RAMAZAN CAN (Devamla) - Dördüncü bölüm, Anayasa'ya aykırılık Sayın Başkanım. İç Tüzük 84 "Anayasaya aykırılık önergeleri" başlıklı Kanun tekliflerini, Meclis Başkanlığına sevk edildiğinde, Meclis Başkanlığı, Kanunlar Kararlar inceler, Anayasa'ya aykırı görürse zaten işleme almaz, sevk etmez. Komisyon "Anayasa'ya aykırılık" şeklindeki iddiaları oylamıştır ve Anayasa'ya aykırı olmadığına dair karar vermiştir ve gündemine devam etmiştir. Adalet Komisyonu gündemine hâkimdir, Adalet Komisyonundaki Anayasa'ya aykırılık iddiaları mücerrettir, soyuttur. Çünkü, somut olabilmesi için, kazai murakabe dediğimiz, Anayasa Mahkemesine gitmesine lazım. Anayasa Mahkemesi somut norm denetimi yoluyla veya defi yoluyla, kendisine gelmiş olan Anayasa'ya aykırılık iddialarını inceler, bakar, karara varır. Kaldı ki Anayasa'ya aykırı kanunlar çıkarma yetkisi Mecliste olabilir, şöyle ki: Bu bir iddiadır. Hiç kimse Anayasa'ya aykırı kanun çıkarmak istemez. "Anayasa'ya uygundur." der, aksini iddia eden de mahkemeye gider. Anayasa Mahkemesinin kuruluş gerekçesi de budur. Anayasa Mahkemesi niye var? (AK PARTİ sıralarından alkışlar)

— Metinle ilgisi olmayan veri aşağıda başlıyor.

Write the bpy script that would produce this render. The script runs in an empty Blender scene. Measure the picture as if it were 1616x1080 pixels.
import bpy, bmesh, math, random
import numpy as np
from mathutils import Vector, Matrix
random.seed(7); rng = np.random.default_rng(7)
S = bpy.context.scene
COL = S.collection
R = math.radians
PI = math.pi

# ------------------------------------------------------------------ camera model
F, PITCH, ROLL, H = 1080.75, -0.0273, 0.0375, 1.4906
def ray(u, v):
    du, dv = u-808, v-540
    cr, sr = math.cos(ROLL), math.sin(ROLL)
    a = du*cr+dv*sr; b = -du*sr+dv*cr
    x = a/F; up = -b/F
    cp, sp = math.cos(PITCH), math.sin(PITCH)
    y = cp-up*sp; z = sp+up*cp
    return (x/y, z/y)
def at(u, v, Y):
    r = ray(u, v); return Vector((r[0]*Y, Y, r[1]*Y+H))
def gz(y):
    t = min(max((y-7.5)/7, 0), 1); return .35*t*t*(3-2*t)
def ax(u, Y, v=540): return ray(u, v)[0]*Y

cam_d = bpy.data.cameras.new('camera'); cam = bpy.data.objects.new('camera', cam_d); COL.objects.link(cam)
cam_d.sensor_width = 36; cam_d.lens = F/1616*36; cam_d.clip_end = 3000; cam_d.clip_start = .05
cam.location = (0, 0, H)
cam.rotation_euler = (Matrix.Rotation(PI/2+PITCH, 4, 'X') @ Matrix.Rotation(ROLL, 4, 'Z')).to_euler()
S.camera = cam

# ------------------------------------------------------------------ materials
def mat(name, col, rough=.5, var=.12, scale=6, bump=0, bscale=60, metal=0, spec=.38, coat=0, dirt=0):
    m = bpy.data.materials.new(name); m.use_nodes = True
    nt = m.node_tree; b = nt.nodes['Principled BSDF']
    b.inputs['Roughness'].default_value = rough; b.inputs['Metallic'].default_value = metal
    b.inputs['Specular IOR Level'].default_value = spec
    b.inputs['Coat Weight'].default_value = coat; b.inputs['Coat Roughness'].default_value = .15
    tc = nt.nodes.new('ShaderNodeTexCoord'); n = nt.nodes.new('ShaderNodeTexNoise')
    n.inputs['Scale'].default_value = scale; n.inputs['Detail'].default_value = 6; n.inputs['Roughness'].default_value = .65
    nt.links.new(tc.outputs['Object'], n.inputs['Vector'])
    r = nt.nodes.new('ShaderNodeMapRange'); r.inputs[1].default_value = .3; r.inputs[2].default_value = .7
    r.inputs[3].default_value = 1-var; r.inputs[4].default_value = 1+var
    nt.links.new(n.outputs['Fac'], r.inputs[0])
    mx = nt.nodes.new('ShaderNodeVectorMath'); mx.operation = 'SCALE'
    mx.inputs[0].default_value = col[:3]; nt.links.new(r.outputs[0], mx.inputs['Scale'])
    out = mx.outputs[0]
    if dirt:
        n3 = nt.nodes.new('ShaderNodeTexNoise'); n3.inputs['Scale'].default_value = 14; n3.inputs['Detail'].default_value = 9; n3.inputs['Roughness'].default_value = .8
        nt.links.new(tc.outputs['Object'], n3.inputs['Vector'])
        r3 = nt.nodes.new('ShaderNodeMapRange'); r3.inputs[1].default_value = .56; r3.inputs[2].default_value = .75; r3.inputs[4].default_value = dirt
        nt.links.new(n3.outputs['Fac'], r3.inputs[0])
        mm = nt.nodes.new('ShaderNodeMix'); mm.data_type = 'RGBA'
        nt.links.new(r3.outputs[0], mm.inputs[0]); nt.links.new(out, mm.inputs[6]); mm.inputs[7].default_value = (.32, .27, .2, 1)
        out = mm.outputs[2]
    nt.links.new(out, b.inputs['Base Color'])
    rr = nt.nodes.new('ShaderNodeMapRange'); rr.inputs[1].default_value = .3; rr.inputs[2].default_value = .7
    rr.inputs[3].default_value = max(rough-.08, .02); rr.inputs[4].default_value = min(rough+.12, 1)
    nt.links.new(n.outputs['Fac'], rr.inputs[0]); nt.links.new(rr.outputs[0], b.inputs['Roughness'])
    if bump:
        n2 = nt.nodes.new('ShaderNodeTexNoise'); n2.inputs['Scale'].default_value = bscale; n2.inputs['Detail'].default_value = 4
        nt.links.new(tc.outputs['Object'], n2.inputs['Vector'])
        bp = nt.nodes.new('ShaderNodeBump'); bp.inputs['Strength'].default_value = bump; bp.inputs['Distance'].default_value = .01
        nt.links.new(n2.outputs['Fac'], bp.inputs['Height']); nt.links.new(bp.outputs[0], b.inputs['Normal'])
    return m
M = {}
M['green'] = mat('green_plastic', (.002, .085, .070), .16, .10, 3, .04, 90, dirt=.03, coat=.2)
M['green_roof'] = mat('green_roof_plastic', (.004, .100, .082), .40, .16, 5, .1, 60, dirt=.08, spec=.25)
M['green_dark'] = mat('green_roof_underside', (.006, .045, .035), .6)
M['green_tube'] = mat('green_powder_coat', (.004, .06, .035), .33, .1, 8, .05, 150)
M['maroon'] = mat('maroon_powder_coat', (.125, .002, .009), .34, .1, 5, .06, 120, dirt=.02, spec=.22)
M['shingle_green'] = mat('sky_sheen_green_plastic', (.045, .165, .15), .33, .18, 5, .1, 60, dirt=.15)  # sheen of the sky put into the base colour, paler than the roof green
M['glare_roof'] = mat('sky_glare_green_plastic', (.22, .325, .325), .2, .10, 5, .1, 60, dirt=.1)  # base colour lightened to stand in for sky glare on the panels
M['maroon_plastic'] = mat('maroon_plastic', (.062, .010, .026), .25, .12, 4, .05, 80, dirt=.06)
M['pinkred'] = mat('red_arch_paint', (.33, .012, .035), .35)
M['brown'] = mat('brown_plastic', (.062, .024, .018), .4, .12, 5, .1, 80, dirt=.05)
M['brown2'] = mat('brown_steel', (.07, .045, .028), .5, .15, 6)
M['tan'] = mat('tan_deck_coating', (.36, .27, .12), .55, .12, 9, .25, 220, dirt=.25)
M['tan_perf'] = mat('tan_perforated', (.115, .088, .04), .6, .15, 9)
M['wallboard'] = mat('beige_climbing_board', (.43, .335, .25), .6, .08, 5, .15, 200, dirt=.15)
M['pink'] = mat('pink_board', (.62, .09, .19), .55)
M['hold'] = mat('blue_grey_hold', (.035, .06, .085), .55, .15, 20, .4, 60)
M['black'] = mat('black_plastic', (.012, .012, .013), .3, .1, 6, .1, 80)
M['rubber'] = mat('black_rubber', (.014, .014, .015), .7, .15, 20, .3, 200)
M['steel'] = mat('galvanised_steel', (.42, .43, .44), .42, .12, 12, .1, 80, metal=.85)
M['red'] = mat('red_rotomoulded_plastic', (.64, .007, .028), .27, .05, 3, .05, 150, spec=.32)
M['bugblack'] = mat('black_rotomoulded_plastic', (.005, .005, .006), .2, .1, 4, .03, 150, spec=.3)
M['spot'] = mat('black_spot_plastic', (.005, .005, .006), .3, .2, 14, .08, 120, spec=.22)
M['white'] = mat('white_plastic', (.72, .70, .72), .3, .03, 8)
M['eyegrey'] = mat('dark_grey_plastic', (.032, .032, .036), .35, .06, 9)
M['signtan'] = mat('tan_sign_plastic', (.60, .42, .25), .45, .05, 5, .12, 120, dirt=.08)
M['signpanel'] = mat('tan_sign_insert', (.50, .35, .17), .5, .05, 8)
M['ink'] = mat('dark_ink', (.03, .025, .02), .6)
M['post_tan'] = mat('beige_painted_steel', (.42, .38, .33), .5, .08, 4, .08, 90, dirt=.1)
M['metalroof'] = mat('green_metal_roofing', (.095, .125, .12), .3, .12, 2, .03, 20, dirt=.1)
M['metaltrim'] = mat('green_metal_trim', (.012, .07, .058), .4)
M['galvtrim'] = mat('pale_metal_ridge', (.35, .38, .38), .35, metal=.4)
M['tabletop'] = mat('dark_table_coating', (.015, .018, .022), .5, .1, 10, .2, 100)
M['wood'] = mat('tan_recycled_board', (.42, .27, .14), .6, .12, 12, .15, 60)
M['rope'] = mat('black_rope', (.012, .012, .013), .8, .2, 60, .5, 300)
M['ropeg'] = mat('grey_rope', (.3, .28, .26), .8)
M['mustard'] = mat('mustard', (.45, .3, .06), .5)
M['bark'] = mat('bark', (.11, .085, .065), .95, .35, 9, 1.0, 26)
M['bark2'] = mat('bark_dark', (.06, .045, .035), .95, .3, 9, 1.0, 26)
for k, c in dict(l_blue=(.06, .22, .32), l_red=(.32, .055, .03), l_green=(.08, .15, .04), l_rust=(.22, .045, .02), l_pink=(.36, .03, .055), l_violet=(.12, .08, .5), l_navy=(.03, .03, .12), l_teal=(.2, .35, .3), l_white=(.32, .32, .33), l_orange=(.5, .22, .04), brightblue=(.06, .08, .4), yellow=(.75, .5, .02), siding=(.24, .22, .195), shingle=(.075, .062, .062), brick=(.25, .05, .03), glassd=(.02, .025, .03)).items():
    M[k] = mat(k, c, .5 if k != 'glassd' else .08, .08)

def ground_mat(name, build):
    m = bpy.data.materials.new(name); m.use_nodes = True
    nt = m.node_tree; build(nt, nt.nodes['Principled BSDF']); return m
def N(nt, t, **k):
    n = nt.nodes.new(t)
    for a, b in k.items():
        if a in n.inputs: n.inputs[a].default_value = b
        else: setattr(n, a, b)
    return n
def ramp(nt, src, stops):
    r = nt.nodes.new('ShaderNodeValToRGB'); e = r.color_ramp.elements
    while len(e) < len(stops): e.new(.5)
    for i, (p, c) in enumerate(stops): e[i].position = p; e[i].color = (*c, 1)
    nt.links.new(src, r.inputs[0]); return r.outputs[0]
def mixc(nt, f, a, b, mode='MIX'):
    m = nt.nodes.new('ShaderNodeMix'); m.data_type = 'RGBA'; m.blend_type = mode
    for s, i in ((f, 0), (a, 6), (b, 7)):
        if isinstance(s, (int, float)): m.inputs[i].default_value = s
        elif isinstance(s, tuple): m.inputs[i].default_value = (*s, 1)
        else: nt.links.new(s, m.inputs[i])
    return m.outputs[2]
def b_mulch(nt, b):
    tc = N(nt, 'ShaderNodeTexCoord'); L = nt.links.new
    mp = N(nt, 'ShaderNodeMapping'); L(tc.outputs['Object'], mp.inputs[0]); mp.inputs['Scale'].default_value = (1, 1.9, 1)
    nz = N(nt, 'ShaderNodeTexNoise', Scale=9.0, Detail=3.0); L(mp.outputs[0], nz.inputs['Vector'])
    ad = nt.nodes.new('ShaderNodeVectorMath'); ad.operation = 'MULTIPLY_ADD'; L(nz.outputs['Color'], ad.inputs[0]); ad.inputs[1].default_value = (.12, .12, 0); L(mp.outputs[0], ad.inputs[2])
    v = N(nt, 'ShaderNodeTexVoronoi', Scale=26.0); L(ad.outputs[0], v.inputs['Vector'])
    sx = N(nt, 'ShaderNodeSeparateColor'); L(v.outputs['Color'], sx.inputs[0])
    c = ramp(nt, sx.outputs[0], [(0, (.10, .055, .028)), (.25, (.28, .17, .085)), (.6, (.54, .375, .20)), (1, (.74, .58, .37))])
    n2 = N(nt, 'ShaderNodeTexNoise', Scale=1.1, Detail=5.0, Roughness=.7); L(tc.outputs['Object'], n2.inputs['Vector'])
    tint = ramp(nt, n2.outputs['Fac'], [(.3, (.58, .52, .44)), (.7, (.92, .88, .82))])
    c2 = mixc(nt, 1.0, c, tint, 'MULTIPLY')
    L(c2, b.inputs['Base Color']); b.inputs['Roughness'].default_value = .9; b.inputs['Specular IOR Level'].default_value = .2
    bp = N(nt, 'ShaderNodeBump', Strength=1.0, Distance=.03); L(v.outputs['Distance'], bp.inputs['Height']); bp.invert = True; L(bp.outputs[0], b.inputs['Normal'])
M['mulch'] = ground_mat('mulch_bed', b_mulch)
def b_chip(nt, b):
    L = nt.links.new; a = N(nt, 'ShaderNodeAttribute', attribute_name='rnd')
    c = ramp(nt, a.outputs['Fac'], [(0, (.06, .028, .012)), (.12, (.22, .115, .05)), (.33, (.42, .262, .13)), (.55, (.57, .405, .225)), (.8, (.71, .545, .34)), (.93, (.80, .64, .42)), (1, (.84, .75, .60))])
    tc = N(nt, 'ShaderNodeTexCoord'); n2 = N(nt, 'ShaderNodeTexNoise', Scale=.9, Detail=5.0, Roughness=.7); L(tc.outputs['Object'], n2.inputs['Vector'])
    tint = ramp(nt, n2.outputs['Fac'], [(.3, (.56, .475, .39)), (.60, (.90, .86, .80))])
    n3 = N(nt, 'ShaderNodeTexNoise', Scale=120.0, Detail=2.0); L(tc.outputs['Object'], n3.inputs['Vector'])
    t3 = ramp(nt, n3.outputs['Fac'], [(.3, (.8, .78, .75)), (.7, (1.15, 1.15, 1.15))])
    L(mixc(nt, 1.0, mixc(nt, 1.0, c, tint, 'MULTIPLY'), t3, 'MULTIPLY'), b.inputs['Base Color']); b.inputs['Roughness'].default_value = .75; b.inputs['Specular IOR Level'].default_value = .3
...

SALİHA SERA KADIGİL SÜTLÜ (İstanbul) - Anayasa'ya aykırı iş yapın diye kurulmadı. Yapmayın Allah aşkına ya! Anayasa'ya aykırı yasa çıkarın diye kurulmadı Anayasa Mahkemesi.
(Mikrofon otomatik cihaz tarafından kapatıldı)
RAMAZAN CAN (Devamla) - Dolayısıyla, bizim teklifimiz, imza sahibi olduğumuz teklif Anayasa'ya aykırı değildir; hem şeklen hem hukuken aykırı değildir.
SALİHA SERA KADIGİL SÜTLÜ (İstanbul) - Hukukçusunuz siz Sayın Can! "Biz ihlal edelim de sonra da mahkeme iptal eder." diye yasama faaliyeti olmaz.
ÖMER FEHTİ GÜRER (Niğde) - Bilerek Anayasa'yı ihlal suç.
RAMAZAN CAN (Devamla) - Gerek Adalet Komisyonu gerekse Türkiye Büyük Millet Meclisi Genel Kurulu bu konuda karar verecektir. Meclis Başkan Vekilimizin gündeme alması yerindedir.